▶ [PROVIDED DATA]:
::::::

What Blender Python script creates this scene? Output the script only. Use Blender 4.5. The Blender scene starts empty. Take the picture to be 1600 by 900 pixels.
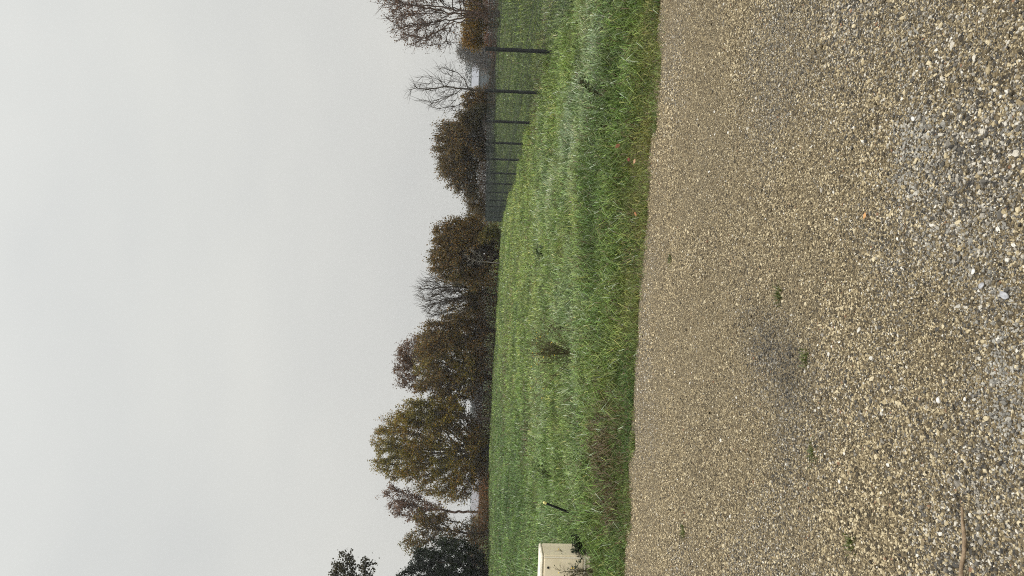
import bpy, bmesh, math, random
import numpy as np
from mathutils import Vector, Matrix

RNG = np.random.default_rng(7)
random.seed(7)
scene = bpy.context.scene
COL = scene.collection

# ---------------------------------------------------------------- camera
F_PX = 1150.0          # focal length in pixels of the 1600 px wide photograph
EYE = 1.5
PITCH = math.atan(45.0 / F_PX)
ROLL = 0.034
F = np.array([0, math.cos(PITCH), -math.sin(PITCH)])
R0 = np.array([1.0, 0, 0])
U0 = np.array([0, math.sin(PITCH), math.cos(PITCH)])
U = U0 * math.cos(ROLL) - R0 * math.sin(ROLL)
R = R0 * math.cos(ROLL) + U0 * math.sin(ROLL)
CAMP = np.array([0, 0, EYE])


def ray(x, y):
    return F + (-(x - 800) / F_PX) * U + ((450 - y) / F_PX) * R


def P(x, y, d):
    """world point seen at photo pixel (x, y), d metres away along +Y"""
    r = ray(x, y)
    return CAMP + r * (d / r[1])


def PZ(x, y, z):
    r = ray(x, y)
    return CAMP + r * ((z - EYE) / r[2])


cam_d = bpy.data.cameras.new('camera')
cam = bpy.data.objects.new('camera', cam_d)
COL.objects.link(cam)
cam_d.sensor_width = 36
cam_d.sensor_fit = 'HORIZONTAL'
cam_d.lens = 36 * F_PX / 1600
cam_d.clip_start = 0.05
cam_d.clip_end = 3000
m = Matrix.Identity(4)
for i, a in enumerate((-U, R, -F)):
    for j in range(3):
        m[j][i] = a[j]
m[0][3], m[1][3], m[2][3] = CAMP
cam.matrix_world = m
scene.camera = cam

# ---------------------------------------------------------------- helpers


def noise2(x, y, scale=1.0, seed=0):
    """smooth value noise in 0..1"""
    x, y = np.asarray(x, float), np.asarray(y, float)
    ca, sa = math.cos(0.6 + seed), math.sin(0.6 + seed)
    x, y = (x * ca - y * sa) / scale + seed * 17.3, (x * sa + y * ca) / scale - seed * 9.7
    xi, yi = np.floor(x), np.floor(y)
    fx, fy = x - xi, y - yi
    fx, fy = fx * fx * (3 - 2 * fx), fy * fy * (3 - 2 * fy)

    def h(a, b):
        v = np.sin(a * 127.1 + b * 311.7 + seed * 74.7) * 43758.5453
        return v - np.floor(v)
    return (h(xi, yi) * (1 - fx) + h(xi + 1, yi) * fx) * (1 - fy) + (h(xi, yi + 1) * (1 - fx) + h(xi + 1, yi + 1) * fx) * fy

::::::

▶ [GIVEN EXERCISE]:
Restate each line from the start of the listing through the line bearing "COL = scene.collection" word for word. Drop the pictures.

▶ [WRITTEN SOLUTION]:
What Blender Python script creates this scene? Output the script only. Use Blender 4.5. The Blender scene starts empty. Take the picture to be 1600 by 900 pixels.
import bpy, bmesh, math, random
import numpy as np
from mathutils import Vector, Matrix

RNG = np.random.default_rng(7)
random.seed(7)
scene = bpy.context.scene
COL = scene.collection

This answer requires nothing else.